EXERCISE AIM:
Restate each line word for word. Leave out every picture.
-- Begin --
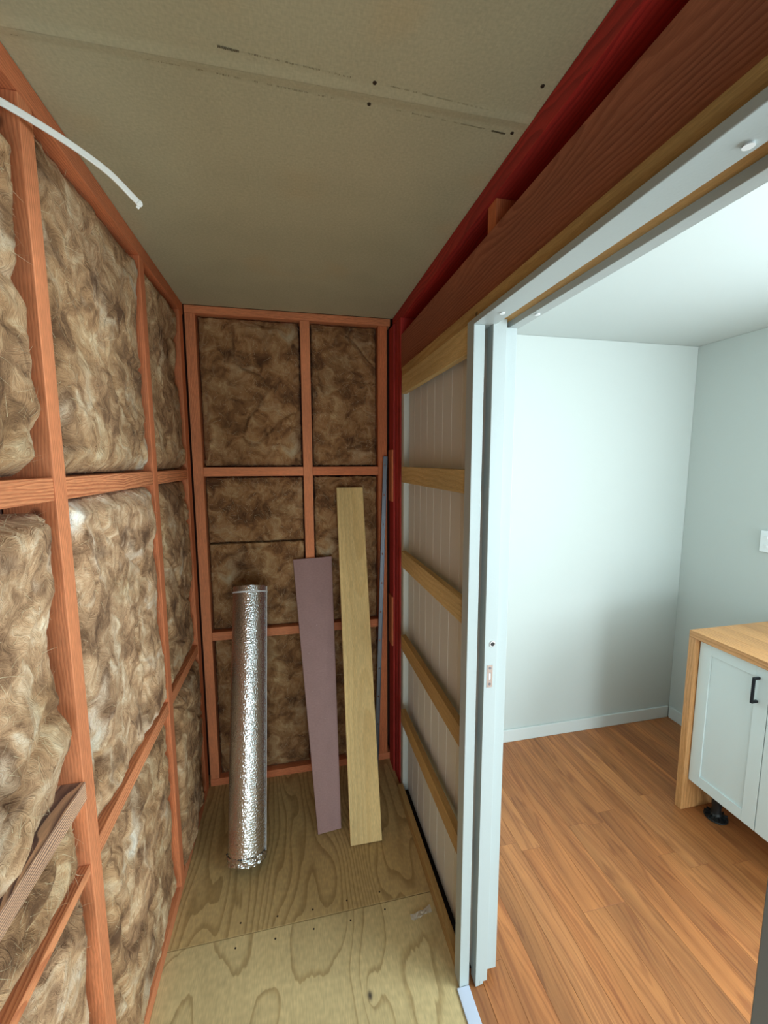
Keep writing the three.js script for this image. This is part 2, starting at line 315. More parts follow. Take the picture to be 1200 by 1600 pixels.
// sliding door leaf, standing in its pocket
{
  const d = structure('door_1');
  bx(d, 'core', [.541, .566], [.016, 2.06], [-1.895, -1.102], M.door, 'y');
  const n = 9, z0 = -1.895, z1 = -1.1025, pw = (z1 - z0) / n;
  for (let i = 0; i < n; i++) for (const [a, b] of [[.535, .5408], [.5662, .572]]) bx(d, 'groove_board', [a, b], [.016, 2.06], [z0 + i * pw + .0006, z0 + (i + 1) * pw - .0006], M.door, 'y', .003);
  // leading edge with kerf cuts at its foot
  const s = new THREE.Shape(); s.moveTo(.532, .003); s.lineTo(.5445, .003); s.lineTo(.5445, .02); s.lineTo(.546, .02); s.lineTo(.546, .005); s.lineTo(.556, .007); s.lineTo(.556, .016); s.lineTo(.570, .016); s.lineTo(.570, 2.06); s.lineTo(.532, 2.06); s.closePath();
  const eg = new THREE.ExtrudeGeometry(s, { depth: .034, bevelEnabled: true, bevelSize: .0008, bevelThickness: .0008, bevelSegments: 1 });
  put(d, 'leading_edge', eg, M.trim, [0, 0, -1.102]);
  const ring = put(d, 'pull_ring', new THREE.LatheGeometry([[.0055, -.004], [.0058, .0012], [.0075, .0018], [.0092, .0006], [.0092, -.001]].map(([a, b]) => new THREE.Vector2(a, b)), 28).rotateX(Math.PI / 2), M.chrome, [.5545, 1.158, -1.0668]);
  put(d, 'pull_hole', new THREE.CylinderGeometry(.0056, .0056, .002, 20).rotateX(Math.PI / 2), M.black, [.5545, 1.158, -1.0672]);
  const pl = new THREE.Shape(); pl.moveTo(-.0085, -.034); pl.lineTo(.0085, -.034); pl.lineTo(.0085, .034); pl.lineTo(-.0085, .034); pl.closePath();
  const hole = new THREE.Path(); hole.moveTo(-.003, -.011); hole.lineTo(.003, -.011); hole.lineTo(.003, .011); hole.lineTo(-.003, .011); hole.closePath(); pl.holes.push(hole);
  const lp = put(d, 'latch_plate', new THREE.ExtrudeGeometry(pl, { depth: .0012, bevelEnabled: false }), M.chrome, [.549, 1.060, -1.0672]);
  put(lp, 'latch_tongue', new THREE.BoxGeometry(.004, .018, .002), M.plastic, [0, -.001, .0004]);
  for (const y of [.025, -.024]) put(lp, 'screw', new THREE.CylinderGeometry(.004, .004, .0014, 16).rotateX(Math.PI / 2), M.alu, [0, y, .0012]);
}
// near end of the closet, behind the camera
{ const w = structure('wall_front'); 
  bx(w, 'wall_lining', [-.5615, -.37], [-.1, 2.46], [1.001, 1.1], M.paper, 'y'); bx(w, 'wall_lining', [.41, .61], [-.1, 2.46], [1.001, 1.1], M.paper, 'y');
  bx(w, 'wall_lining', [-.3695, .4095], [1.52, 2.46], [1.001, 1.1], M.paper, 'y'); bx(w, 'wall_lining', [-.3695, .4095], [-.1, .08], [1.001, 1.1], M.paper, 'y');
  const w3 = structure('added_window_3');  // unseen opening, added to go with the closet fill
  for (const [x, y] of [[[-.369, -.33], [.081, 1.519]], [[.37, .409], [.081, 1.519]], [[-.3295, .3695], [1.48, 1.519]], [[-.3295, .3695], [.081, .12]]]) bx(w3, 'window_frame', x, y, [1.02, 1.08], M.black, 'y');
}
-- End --
EXPECTED ANSWER:
Keep writing the three.js script for this image. This is part 2, starting at line 315. More parts follow. Take the picture to be 1200 by 1600 pixels.
// sliding door leaf, standing in its pocket
{
  const d = structure('door_1');
  bx(d, 'core', [.541, .566], [.016, 2.06], [-1.895, -1.102], M.door, 'y');
  const n = 9, z0 = -1.895, z1 = -1.1025, pw = (z1 - z0) / n;
  for (let i = 0; i < n; i++) for (const [a, b] of [[.535, .5408], [.5662, .572]]) bx(d, 'groove_board', [a, b], [.016, 2.06], [z0 + i * pw + .0006, z0 + (i + 1) * pw - .0006], M.door, 'y', .003);
  // leading edge with kerf cuts at its foot
  const s = new THREE.Shape(); s.moveTo(.532, .003); s.lineTo(.5445, .003); s.lineTo(.5445, .02); s.lineTo(.546, .02); s.lineTo(.546, .005); s.lineTo(.556, .007); s.lineTo(.556, .016); s.lineTo(.570, .016); s.lineTo(.570, 2.06); s.lineTo(.532, 2.06); s.closePath();
  const eg = new THREE.ExtrudeGeometry(s, { depth: .034, bevelEnabled: true, bevelSize: .0008, bevelThickness: .0008, bevelSegments: 1 });
  put(d, 'leading_edge', eg, M.trim, [0, 0, -1.102]);
  const ring = put(d, 'pull_ring', new THREE.LatheGeometry([[.0055, -.004], [.0058, .0012], [.0075, .0018], [.0092, .0006], [.0092, -.001]].map(([a, b]) => new THREE.Vector2(a, b)), 28).rotateX(Math.PI / 2), M.chrome, [.5545, 1.158, -1.0668]);
  put(d, 'pull_hole', new THREE.CylinderGeometry(.0056, .0056, .002, 20).rotateX(Math.PI / 2), M.black, [.5545, 1.158, -1.0672]);
  const pl = new THREE.Shape(); pl.moveTo(-.0085, -.034); pl.lineTo(.0085, -.034); pl.lineTo(.0085, .034); pl.lineTo(-.0085, .034); pl.closePath();
  const hole = new THREE.Path(); hole.moveTo(-.003, -.011); hole.lineTo(.003, -.011); hole.lineTo(.003, .011); hole.lineTo(-.003, .011); hole.closePath(); pl.holes.push(hole);
  const lp = put(d, 'latch_plate', new THREE.ExtrudeGeometry(pl, { depth: .0012, bevelEnabled: false }), M.chrome, [.549, 1.060, -1.0672]);
  put(lp, 'latch_tongue', new THREE.BoxGeometry(.004, .018, .002), M.plastic, [0, -.001, .0004]);
  for (const y of [.025, -.024]) put(lp, 'screw', new THREE.CylinderGeometry(.004, .004, .0014, 16).rotateX(Math.PI / 2), M.alu, [0, y, .0012]);
}
// near end of the closet, behind the camera
{ const w = structure('wall_front'); 
  bx(w, 'wall_lining', [-.5615, -.37], [-.1, 2.46], [1.001, 1.1], M.paper, 'y'); bx(w, 'wall_lining', [.41, .61], [-.1, 2.46], [1.001, 1.1], M.paper, 'y');
  bx(w, 'wall_lining', [-.3695, .4095], [1.52, 2.46], [1.001, 1.1], M.paper, 'y'); bx(w, 'wall_lining', [-.3695, .4095], [-.1, .08], [1.001, 1.1], M.paper, 'y');
  const w3 = structure('added_window_3');  // unseen opening, added to go with the closet fill
  for (const [x, y] of [[[-.369, -.33], [.081, 1.519]], [[.37, .409], [.081, 1.519]], [[-.3295, .3695], [1.48, 1.519]], [[-.3295, .3695], [.081, .12]]]) bx(w3, 'window_frame', x, y, [1.02, 1.08], M.black, 'y');
}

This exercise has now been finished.